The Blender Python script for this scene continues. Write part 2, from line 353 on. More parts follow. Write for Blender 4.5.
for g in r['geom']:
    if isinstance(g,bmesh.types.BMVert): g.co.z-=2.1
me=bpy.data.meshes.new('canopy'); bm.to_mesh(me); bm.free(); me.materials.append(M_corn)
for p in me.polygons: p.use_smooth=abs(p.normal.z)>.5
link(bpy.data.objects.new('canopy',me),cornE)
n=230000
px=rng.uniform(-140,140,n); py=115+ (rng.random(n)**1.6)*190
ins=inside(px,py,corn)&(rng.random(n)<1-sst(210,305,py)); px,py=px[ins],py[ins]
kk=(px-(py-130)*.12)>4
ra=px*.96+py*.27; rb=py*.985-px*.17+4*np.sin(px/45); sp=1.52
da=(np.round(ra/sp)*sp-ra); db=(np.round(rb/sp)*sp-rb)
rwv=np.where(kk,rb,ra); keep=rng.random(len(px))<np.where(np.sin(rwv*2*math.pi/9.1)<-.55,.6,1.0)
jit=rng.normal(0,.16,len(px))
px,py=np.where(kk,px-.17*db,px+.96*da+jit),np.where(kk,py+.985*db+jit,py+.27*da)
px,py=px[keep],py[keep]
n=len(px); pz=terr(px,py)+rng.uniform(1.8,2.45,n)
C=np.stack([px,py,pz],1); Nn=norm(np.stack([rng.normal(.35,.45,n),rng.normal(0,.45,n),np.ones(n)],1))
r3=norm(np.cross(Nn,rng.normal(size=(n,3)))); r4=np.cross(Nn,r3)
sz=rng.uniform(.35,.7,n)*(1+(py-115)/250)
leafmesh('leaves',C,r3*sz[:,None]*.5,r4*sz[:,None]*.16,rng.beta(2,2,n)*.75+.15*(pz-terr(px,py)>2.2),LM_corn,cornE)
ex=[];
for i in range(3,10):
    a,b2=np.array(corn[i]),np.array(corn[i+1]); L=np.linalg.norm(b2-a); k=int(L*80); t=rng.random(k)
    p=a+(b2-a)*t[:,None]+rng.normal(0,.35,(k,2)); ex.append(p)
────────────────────
**Required task:** Print the whole listing again, exactly.

**Completed exercise:**
The Blender Python script for this scene continues. Write part 2, from line 353 on. More parts follow. Write for Blender 4.5.
for g in r['geom']:
    if isinstance(g,bmesh.types.BMVert): g.co.z-=2.1
me=bpy.data.meshes.new('canopy'); bm.to_mesh(me); bm.free(); me.materials.append(M_corn)
for p in me.polygons: p.use_smooth=abs(p.normal.z)>.5
link(bpy.data.objects.new('canopy',me),cornE)
n=230000
px=rng.uniform(-140,140,n); py=115+ (rng.random(n)**1.6)*190
ins=inside(px,py,corn)&(rng.random(n)<1-sst(210,305,py)); px,py=px[ins],py[ins]
kk=(px-(py-130)*.12)>4
ra=px*.96+py*.27; rb=py*.985-px*.17+4*np.sin(px/45); sp=1.52
da=(np.round(ra/sp)*sp-ra); db=(np.round(rb/sp)*sp-rb)
rwv=np.where(kk,rb,ra); keep=rng.random(len(px))<np.where(np.sin(rwv*2*math.pi/9.1)<-.55,.6,1.0)
jit=rng.normal(0,.16,len(px))
px,py=np.where(kk,px-.17*db,px+.96*da+jit),np.where(kk,py+.985*db+jit,py+.27*da)
px,py=px[keep],py[keep]
n=len(px); pz=terr(px,py)+rng.uniform(1.8,2.45,n)
C=np.stack([px,py,pz],1); Nn=norm(np.stack([rng.normal(.35,.45,n),rng.normal(0,.45,n),np.ones(n)],1))
r3=norm(np.cross(Nn,rng.normal(size=(n,3)))); r4=np.cross(Nn,r3)
sz=rng.uniform(.35,.7,n)*(1+(py-115)/250)
leafmesh('leaves',C,r3*sz[:,None]*.5,r4*sz[:,None]*.16,rng.beta(2,2,n)*.75+.15*(pz-terr(px,py)>2.2),LM_corn,cornE)
ex=[];
for i in range(3,10):
    a,b2=np.array(corn[i]),np.array(corn[i+1]); L=np.linalg.norm(b2-a); k=int(L*80); t=rng.random(k)
    p=a+(b2-a)*t[:,None]+rng.normal(0,.35,(k,2)); ex.append(p)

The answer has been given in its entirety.